>>>
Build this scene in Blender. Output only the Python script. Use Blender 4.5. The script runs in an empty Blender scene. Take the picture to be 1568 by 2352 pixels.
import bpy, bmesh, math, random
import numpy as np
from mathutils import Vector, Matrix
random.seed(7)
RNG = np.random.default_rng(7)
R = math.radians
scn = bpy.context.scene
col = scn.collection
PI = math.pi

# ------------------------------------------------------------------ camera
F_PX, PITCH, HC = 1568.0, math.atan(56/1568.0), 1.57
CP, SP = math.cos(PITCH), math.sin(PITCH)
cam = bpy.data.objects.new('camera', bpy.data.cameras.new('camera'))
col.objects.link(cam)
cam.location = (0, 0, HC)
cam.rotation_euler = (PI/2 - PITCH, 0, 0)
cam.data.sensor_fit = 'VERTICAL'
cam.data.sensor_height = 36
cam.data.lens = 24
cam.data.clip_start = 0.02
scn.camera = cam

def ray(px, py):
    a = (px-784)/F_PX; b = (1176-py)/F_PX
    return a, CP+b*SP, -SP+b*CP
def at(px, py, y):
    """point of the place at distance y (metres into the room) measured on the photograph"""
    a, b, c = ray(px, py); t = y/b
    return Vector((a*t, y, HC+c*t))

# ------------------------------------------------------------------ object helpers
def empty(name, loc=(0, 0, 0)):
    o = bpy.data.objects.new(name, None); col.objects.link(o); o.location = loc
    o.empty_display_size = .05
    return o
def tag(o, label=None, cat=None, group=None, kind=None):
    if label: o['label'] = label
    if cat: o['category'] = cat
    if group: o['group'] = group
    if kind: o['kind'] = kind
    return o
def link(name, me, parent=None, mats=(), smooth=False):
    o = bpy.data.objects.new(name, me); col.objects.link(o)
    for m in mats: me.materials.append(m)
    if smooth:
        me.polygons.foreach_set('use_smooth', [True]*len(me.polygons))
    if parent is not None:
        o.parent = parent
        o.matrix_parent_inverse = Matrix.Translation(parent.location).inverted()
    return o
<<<
Extract all of the data above and output it character for character.

## The output
Build this scene in Blender. Output only the Python script. Use Blender 4.5. The script runs in an empty Blender scene. Take the picture to be 1568 by 2352 pixels.
import bpy, bmesh, math, random
import numpy as np
from mathutils import Vector, Matrix
random.seed(7)
RNG = np.random.default_rng(7)
R = math.radians
scn = bpy.context.scene
col = scn.collection
PI = math.pi

# ------------------------------------------------------------------ camera
F_PX, PITCH, HC = 1568.0, math.atan(56/1568.0), 1.57
CP, SP = math.cos(PITCH), math.sin(PITCH)
cam = bpy.data.objects.new('camera', bpy.data.cameras.new('camera'))
col.objects.link(cam)
cam.location = (0, 0, HC)
cam.rotation_euler = (PI/2 - PITCH, 0, 0)
cam.data.sensor_fit = 'VERTICAL'
cam.data.sensor_height = 36
cam.data.lens = 24
cam.data.clip_start = 0.02
scn.camera = cam

def ray(px, py):
    a = (px-784)/F_PX; b = (1176-py)/F_PX
    return a, CP+b*SP, -SP+b*CP
def at(px, py, y):
    """point of the place at distance y (metres into the room) measured on the photograph"""
    a, b, c = ray(px, py); t = y/b
    return Vector((a*t, y, HC+c*t))

# ------------------------------------------------------------------ object helpers
def empty(name, loc=(0, 0, 0)):
    o = bpy.data.objects.new(name, None); col.objects.link(o); o.location = loc
    o.empty_display_size = .05
    return o
def tag(o, label=None, cat=None, group=None, kind=None):
    if label: o['label'] = label
    if cat: o['category'] = cat
    if group: o['group'] = group
    if kind: o['kind'] = kind
    return o
def link(name, me, parent=None, mats=(), smooth=False):
    o = bpy.data.objects.new(name, me); col.objects.link(o)
    for m in mats: me.materials.append(m)
    if smooth:
        me.polygons.foreach_set('use_smooth', [True]*len(me.polygons))
    if parent is not None:
        o.parent = parent
        o.matrix_parent_inverse = Matrix.Translation(parent.location).inverted()
    return o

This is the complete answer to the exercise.